* [What the exercise asks]:
In your copy, include every line of the listing below exactly but none of the pictures.

* [Extracted information]:
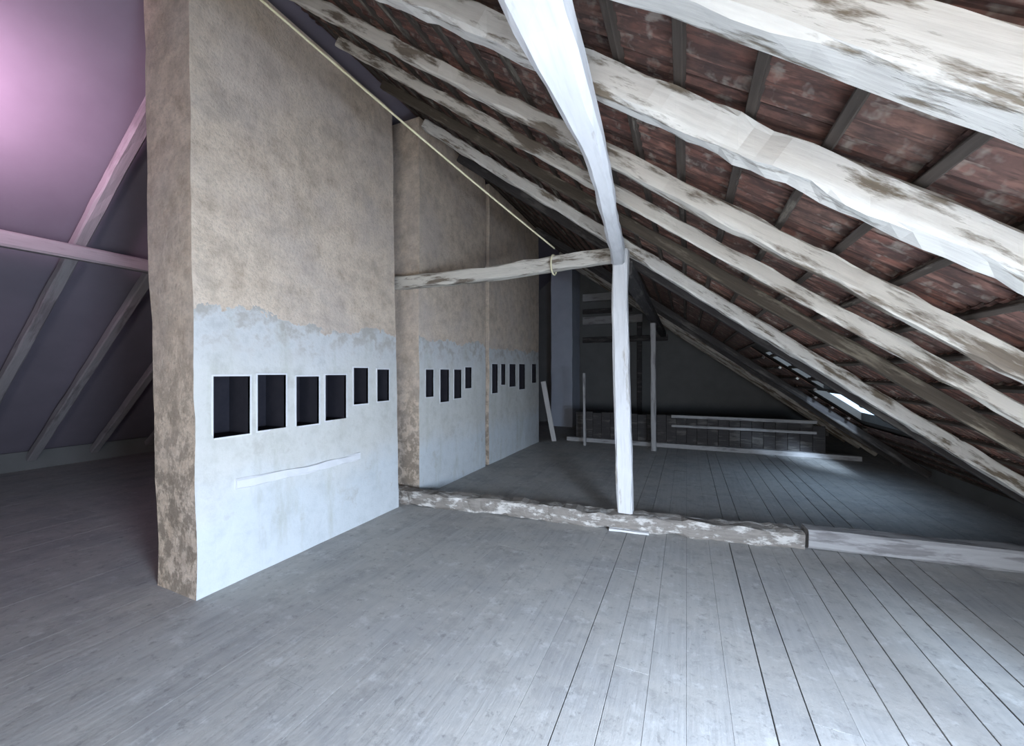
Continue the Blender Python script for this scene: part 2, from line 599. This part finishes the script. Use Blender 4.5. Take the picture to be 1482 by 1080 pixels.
# gable walls: the far one closed, the one behind the viewer with an open window
def gable(name, y, holes, mat, th):
    bm = bmesh.new()
    xs = sorted({-10.3, RX, 3.6, *[h[0] for h in holes], *[h[1] for h in holes]})
    for a, c in zip(xs, xs[1:]):
        bands = [(-0.05, None)]
        for h in holes:
            if h[0] <= a and c <= h[1]:
                bands = [(-0.05, h[2]), (h[3], None)]
        for z0, z1 in bands:
            ta, tc = [(zr(q) if q >= RX else zl(q)) + OFF + 0.04 if z1 is None else z1 for q in (a, c)]
            ta, tc = max(ta, z0 + 0.01), max(tc, z0 + 0.01)
            v = [bm.verts.new(p) for p in ((a, y, z0), (c, y, z0), (c, y, tc), (a, y, ta), (a, y + th, z0), (c, y + th, z0), (c, y + th, tc), (a, y + th, ta))]
            for f in ((0, 3, 2, 1), (4, 5, 6, 7), (0, 1, 5, 4), (1, 2, 6, 5), (2, 3, 7, 6), (3, 0, 4, 7)):
                bm.faces.new([v[i] for i in f])
    return struct(link(name, mesh_of(bm, name), mat))


gable('wall_back', Y1, [], M['gable'], 0.2)
gable('wall_front', Y0 - 0.2, [(-0.5, 1.6, 0.35, 1.22)], M['gable'], 0.2)
# low eaves walls closing the two long sides
struct(box('wall_right', (3.3, Y0, -0.05), (3.6, Y1, zr(3.3) + 0.2), M['gable']))
struct(box('wall_left', (-10.35, Y0, -0.05), (-9.95, Y1, zl(-9.95) + 0.2), M['gable']))

# far roof window in the right slope: frame lining, glazing bar and pane
def roof_window(name, w, bar):
    x0, x1, y0, y1 = w
    L = (x1 - x0) / CA
    root = empty(name, (x0, y0, zr(x0) + 0.12))
    struct(root)
    mw = Matrix.Translation((x0, y0, zr(x0) + 0.12)) @ RROT
    W = y1 - y0

    def part(pn, lo, hi, mat):
        o = box(pn, lo, hi, mat, root)
        o.matrix_parent_inverse = Matrix.Translation(root.location).inverted()
        o.matrix_world = mw
        return o
    part('window_frame', (-0.03, -0.03, 0), (L + 0.03, 0, 0.20), M['frame'])
    part('window_frame', (-0.03, W, 0), (L + 0.03, W + 0.03, 0.20), M['frame'])
    part('window_frame', (-0.03, 0, 0), (0, W, 0.20), M['frame'])
    part('window_frame', (L, 0, 0), (L + 0.03, W, 0.20), M['frame'])
    if bar:
        part('glazing_bar', (0, W / 2 - 0.012, 0.15), (L, W / 2 + 0.012, 0.23), M['frame'])
    part('pane', (0, 0, 0.172), (L, W, 0.178), M['glass'])


roof_window('window_1', WIN[0], False)
roof_window('window_2', WIN[1], False)
roof_window('window_3', WIN[2], False)

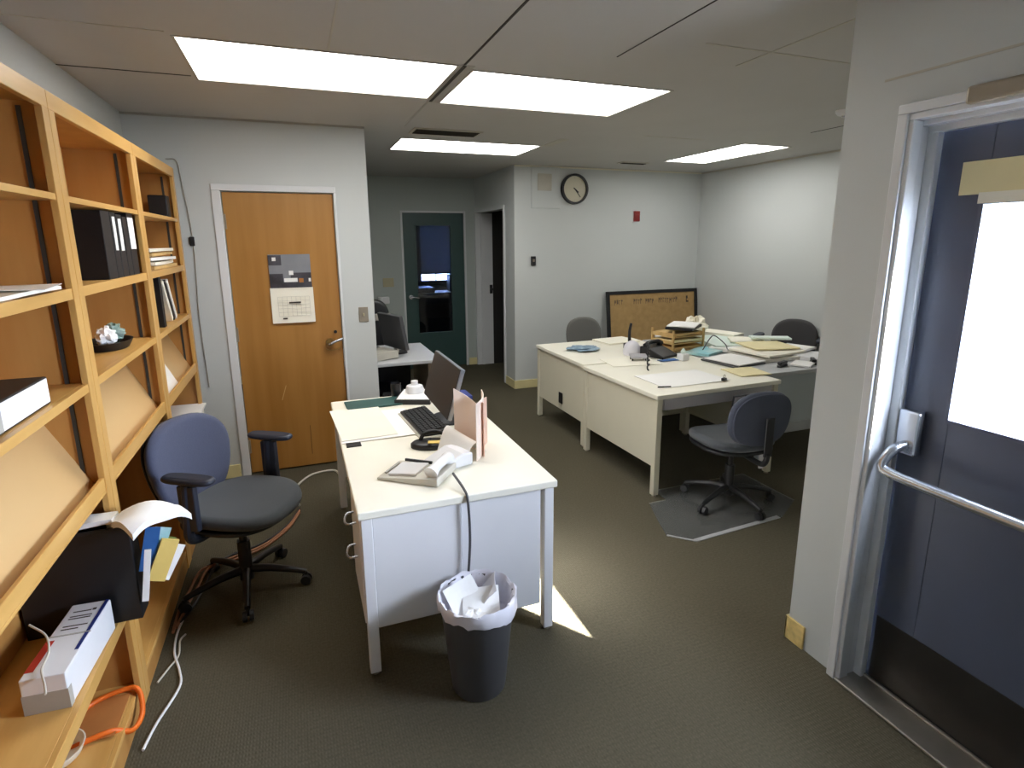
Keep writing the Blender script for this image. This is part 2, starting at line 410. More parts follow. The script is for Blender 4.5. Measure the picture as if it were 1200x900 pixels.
def vent(loc, w, d_, lab):
    t = thing('ceiling_vent', lab, 'air vent', loc)
    fr = MB(); fr.box(-w, w, -d_, -d_+.02, -.008, 0).box(-w, w, d_-.02, d_, -.008, 0).box(-w, -w+.02, -d_+.02, d_-.02, -.008, 0).box(w-.02, w, -d_+.02, d_-.02, -.008, 0)
    fr.build('frame', M['seam_light'], t)
    k = 5
    for i in range(k):
        y = -d_+.02 + (2*d_-.04)*(i+.5)/k
        MB().box(-w+.02, w-.02, -.010, .010, -.0015, .0015).xf(T(0, y, -.006) @ Rx(radians(35))).build('slat', M['seam_dark'], t)
vent((1.14, 4.38, ZC-.001), .26, .11, 'dark slotted ceiling vent beside the light over the passage')
vent((3.44, 5.42, ZC-.001), .16, .06, 'small slotted ceiling vent near the wall with the clock')
sp = thing('smoke_detector', 'small round white fitting on the ceiling beside the entry partition', 'ceiling fitting', (3.36, 2.85, ZC))
MB().lathe([(.05, 0), (.05, -.012), (.035, -.03), (.0, -.034)], n=24).build('body', M['white'], sp, smooth=True)
MB().lathe([(.014, -.033), (.012, -.042), (.0, -.043)], n=16).build('cap', M['chrome'], sp, smooth=True)

# baseboards
struct('baseboard_back', MB().box(2.29, XR, YB-.012, YB, 0, .1), M['cream_base'], bevel=.004)
struct('baseboard_passage', MB().box(2.288, 2.3, YB, 6.26, 0, .1), M['cream_base'], bevel=.004)
struct('baseboard_right', MB().box(XR-.012, XR, 1.6, YB-.012, 0, .1), M['cream_base'], bevel=.004)
struct('baseboard_front', MB().box(-.66, DX0-.07, YD-.012, YD, 0, .1).box(DX1+.05, .54, YD-.012, YD, 0, .1), M['cream_base'], bevel=.004)
struct('baseboard_entry', MB().box(XP-.010, XP, 1.505, 1.602, .0, .105), M['stain_base'], bevel=.003)
struct('baseboard_return', MB().box(XP-.01, XR, 1.59, 1.602, 0, .105), M['cream_base'], bevel=.003)
struct('baseboard_alcove', MB().box(XL, TX0-.05, YA-.012, YA, 0, .1).box(TX1+.04, 2.3, YA-.012, YA, 0, .1), M['cream_base'], bevel=.004)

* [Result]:
Continue the Blender Python script for this scene: part 2, from line 599. This part finishes the script. Use Blender 4.5. Take the picture to be 1482 by 1080 pixels.
# gable walls: the far one closed, the one behind the viewer with an open window
def gable(name, y, holes, mat, th):
    bm = bmesh.new()
    xs = sorted({-10.3, RX, 3.6, *[h[0] for h in holes], *[h[1] for h in holes]})
    for a, c in zip(xs, xs[1:]):
        bands = [(-0.05, None)]
        for h in holes:
            if h[0] <= a and c <= h[1]:
                bands = [(-0.05, h[2]), (h[3], None)]
        for z0, z1 in bands:
            ta, tc = [(zr(q) if q >= RX else zl(q)) + OFF + 0.04 if z1 is None else z1 for q in (a, c)]
            ta, tc = max(ta, z0 + 0.01), max(tc, z0 + 0.01)
            v = [bm.verts.new(p) for p in ((a, y, z0), (c, y, z0), (c, y, tc), (a, y, ta), (a, y + th, z0), (c, y + th, z0), (c, y + th, tc), (a, y + th, ta))]
            for f in ((0, 3, 2, 1), (4, 5, 6, 7), (0, 1, 5, 4), (1, 2, 6, 5), (2, 3, 7, 6), (3, 0, 4, 7)):
                bm.faces.new([v[i] for i in f])
    return struct(link(name, mesh_of(bm, name), mat))


gable('wall_back', Y1, [], M['gable'], 0.2)
gable('wall_front', Y0 - 0.2, [(-0.5, 1.6, 0.35, 1.22)], M['gable'], 0.2)
# low eaves walls closing the two long sides
struct(box('wall_right', (3.3, Y0, -0.05), (3.6, Y1, zr(3.3) + 0.2), M['gable']))
struct(box('wall_left', (-10.35, Y0, -0.05), (-9.95, Y1, zl(-9.95) + 0.2), M['gable']))

# far roof window in the right slope: frame lining, glazing bar and pane
def roof_window(name, w, bar):
    x0, x1, y0, y1 = w
    L = (x1 - x0) / CA
    root = empty(name, (x0, y0, zr(x0) + 0.12))
    struct(root)
    mw = Matrix.Translation((x0, y0, zr(x0) + 0.12)) @ RROT
    W = y1 - y0

    def part(pn, lo, hi, mat):
        o = box(pn, lo, hi, mat, root)
        o.matrix_parent_inverse = Matrix.Translation(root.location).inverted()
        o.matrix_world = mw
        return o
    part('window_frame', (-0.03, -0.03, 0), (L + 0.03, 0, 0.20), M['frame'])
    part('window_frame', (-0.03, W, 0), (L + 0.03, W + 0.03, 0.20), M['frame'])
    part('window_frame', (-0.03, 0, 0), (0, W, 0.20), M['frame'])
    part('window_frame', (L, 0, 0), (L + 0.03, W, 0.20), M['frame'])
    if bar:
        part('glazing_bar', (0, W / 2 - 0.012, 0.15), (L, W / 2 + 0.012, 0.23), M['frame'])
    part('pane', (0, 0, 0.172), (L, W, 0.178), M['glass'])


roof_window('window_1', WIN[0], False)
roof_window('window_2', WIN[1], False)
roof_window('window_3', WIN[2], False)

Keep writing the Blender script for this image. This is part 2, starting at line 410. More parts follow. The script is for Blender 4.5. Measure the picture as if it were 1200x900 pixels.
def vent(loc, w, d_, lab):
    t = thing('ceiling_vent', lab, 'air vent', loc)
    fr = MB(); fr.box(-w, w, -d_, -d_+.02, -.008, 0).box(-w, w, d_-.02, d_, -.008, 0).box(-w, -w+.02, -d_+.02, d_-.02, -.008, 0).box(w-.02, w, -d_+.02, d_-.02, -.008, 0)
    fr.build('frame', M['seam_light'], t)
    k = 5
    for i in range(k):
        y = -d_+.02 + (2*d_-.04)*(i+.5)/k
        MB().box(-w+.02, w-.02, -.010, .010, -.0015, .0015).xf(T(0, y, -.006) @ Rx(radians(35))).build('slat', M['seam_dark'], t)
vent((1.14, 4.38, ZC-.001), .26, .11, 'dark slotted ceiling vent beside the light over the passage')
vent((3.44, 5.42, ZC-.001), .16, .06, 'small slotted ceiling vent near the wall with the clock')
sp = thing('smoke_detector', 'small round white fitting on the ceiling beside the entry partition', 'ceiling fitting', (3.36, 2.85, ZC))
MB().lathe([(.05, 0), (.05, -.012), (.035, -.03), (.0, -.034)], n=24).build('body', M['white'], sp, smooth=True)
MB().lathe([(.014, -.033), (.012, -.042), (.0, -.043)], n=16).build('cap', M['chrome'], sp, smooth=True)

# baseboards
struct('baseboard_back', MB().box(2.29, XR, YB-.012, YB, 0, .1), M['cream_base'], bevel=.004)
struct('baseboard_passage', MB().box(2.288, 2.3, YB, 6.26, 0, .1), M['cream_base'], bevel=.004)
struct('baseboard_right', MB().box(XR-.012, XR, 1.6, YB-.012, 0, .1), M['cream_base'], bevel=.004)
struct('baseboard_front', MB().box(-.66, DX0-.07, YD-.012, YD, 0, .1).box(DX1+.05, .54, YD-.012, YD, 0, .1), M['cream_base'], bevel=.004)
struct('baseboard_entry', MB().box(XP-.010, XP, 1.505, 1.602, .0, .105), M['stain_base'], bevel=.003)
struct('baseboard_return', MB().box(XP-.01, XR, 1.59, 1.602, 0, .105), M['cream_base'], bevel=.003)
struct('baseboard_alcove', MB().box(XL, TX0-.05, YA-.012, YA, 0, .1).box(TX1+.04, 2.3, YA-.012, YA, 0, .1), M['cream_base'], bevel=.004)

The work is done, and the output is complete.